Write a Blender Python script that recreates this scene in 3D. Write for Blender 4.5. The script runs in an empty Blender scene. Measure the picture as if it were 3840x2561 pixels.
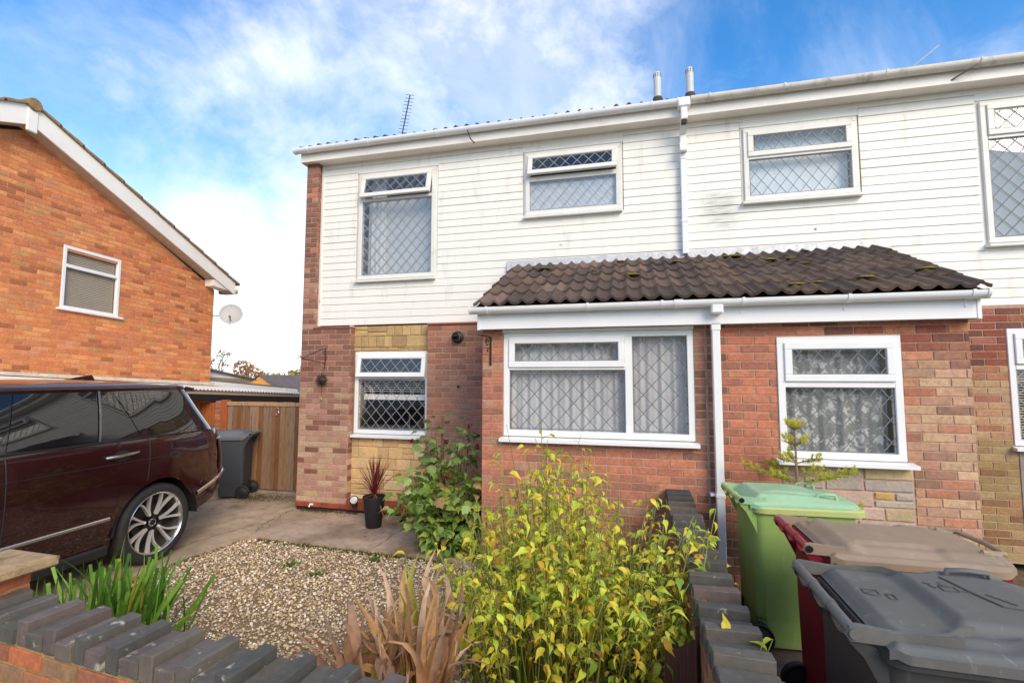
import bpy, bmesh, math, random
import numpy as np
from mathutils import Vector, Matrix, noise as mnoise
R = math.radians
random.seed(7)
rng = np.random.default_rng(7)
sc = bpy.context.scene
col = sc.collection

# ------------------------------------------------------------------ camera
cd = bpy.data.cameras.new('camera'); cam = bpy.data.objects.new('camera', cd); col.objects.link(cam)
cd.sensor_width = 36; cd.lens = 36 * 1800 / 3840; cd.clip_start = .05; cd.clip_end = 2000
EYE = 1.84
yaw, pit, rol = R(13.9), R(4.3), R(.1)
cam.matrix_world = Matrix.Translation((0, 0, EYE)) @ Matrix.Rotation(yaw, 4, 'Z') @ Matrix.Rotation(R(90) + pit, 4, 'X') @ Matrix.Rotation(rol, 4, 'Z')
sc.camera = cam

# ------------------------------------------------------------------ sky and sun
CLOUD_SEED, CLOUD_LO, CLOUD_HI = 14.9, .445, .66
SUN_EL, SUN_AZ = R(32), R(140)            # azimuth clockwise from +Y: behind the camera, to its right
w = bpy.data.worlds.new('World'); sc.world = w; w.use_nodes = True
nt = w.node_tree; nt.nodes.clear()
def N(t, **k):
    n = nt.nodes.new(t)
    for a, b in k.items(): setattr(n, a, b)
    return n
out = N('ShaderNodeOutputWorld'); bg = N('ShaderNodeBackground')
sky = N('ShaderNodeTexSky', sky_type='NISHITA'); sky.sun_disc = False
sky.sun_elevation = SUN_EL; sky.sun_rotation = SUN_AZ; sky.air_density = 1.0; sky.dust_density = .2; sky.ozone_density = 3.0
tc = N('ShaderNodeTexCoord'); sx = N('ShaderNodeSeparateXYZ'); nt.links.new(tc.outputs['Generated'], sx.inputs[0])
def MA_(op, a, b=None, c=None):
    n = N('ShaderNodeMath', operation=op)
    for i, v in enumerate((a, b, c)):
        if v is None: continue
        if isinstance(v, (int, float)): n.inputs[i].default_value = v
        else: nt.links.new(v, n.inputs[i])
    return n.outputs[0]
def MR(v, a, b, c=0., d=1., smooth=True):
    n = N('ShaderNodeMapRange', interpolation_type='SMOOTHSTEP' if smooth else 'LINEAR'); nt.links.new(v, n.inputs[0])
    for i, q in enumerate((a, b, c, d)): n.inputs[i + 1].default_value = q
    return n.outputs[0]
# cloud deck: the view direction meets a plane overhead
den = MA_('MAXIMUM', MA_('ADD', sx.outputs['Z'], .75), .4)
cx = N('ShaderNodeCombineXYZ'); nt.links.new(MA_('DIVIDE', sx.outputs['X'], den), cx.inputs[0]); nt.links.new(MA_('DIVIDE', sx.outputs['Y'], den), cx.inputs[1]); cx.inputs[2].default_value = CLOUD_SEED
def NZ(scale, det, rough, dist=0.):
    n = N('ShaderNodeTexNoise'); n.inputs['Scale'].default_value = scale; n.inputs['Detail'].default_value = det; n.inputs['Roughness'].default_value = rough; n.inputs['Distortion'].default_value = dist
    nt.links.new(cx.outputs[0], n.inputs['Vector']); return n.outputs['Fac']
big = NZ(1.7, 3, .5, .1); fine = NZ(4.6, 12, .62, .15)
f_ = MA_('ADD', MA_('MULTIPLY', big, .55), MA_('MULTIPLY', fine, .45))
mask = MA_('MAXIMUM', MA_('MULTIPLY', MR(f_, CLOUD_LO, CLOUD_HI), .9), MA_('MULTIPLY', MR(NZ(2.1, 12, .62, .5), .40, .74), .52))   # heaped cloud over thin wisps
veil = MR(sx.outputs['Z'], .0, .26, .8, .0)       # haze of thin cloud low in the sky, all round
mm = MA_('MAXIMUM', mask, veil)
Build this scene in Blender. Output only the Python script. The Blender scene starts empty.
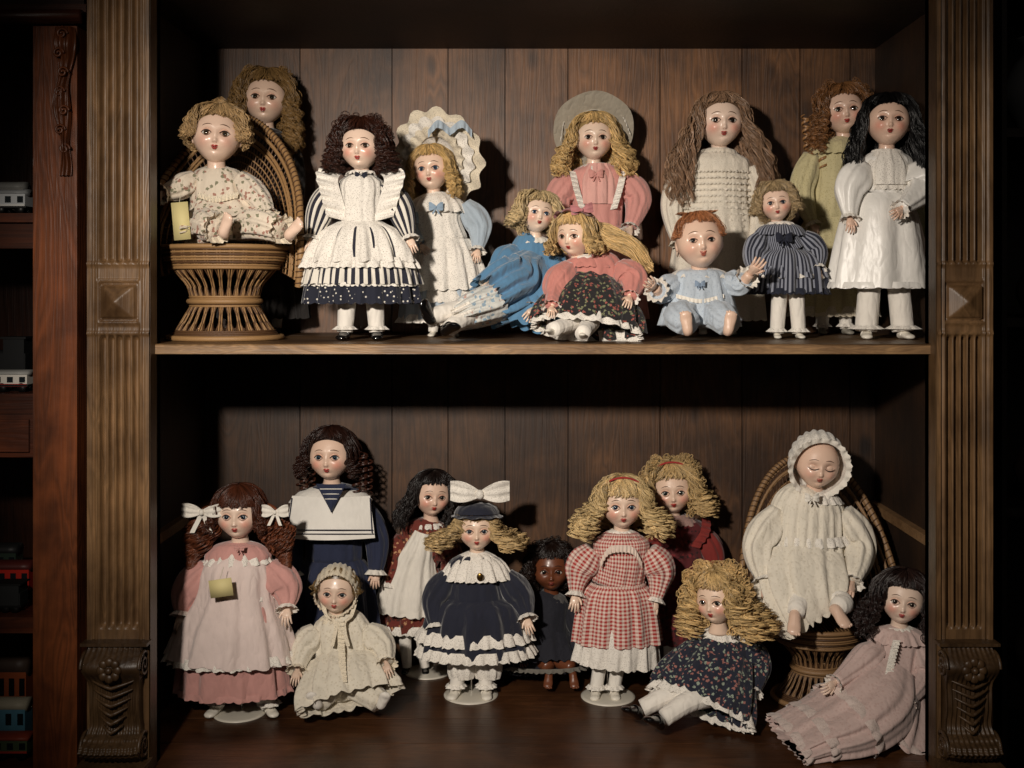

────────

Return only those lines of the records that contain the string "this".

Write a Blender Python script that recreates this scene in 3D. Write for Blender 4.5. The script runs in an empty Blender scene. Measure the picture as if it were 3840x2561 pixels.
Build this scene in Blender. Output only the Python script. The Blender scene starts empty.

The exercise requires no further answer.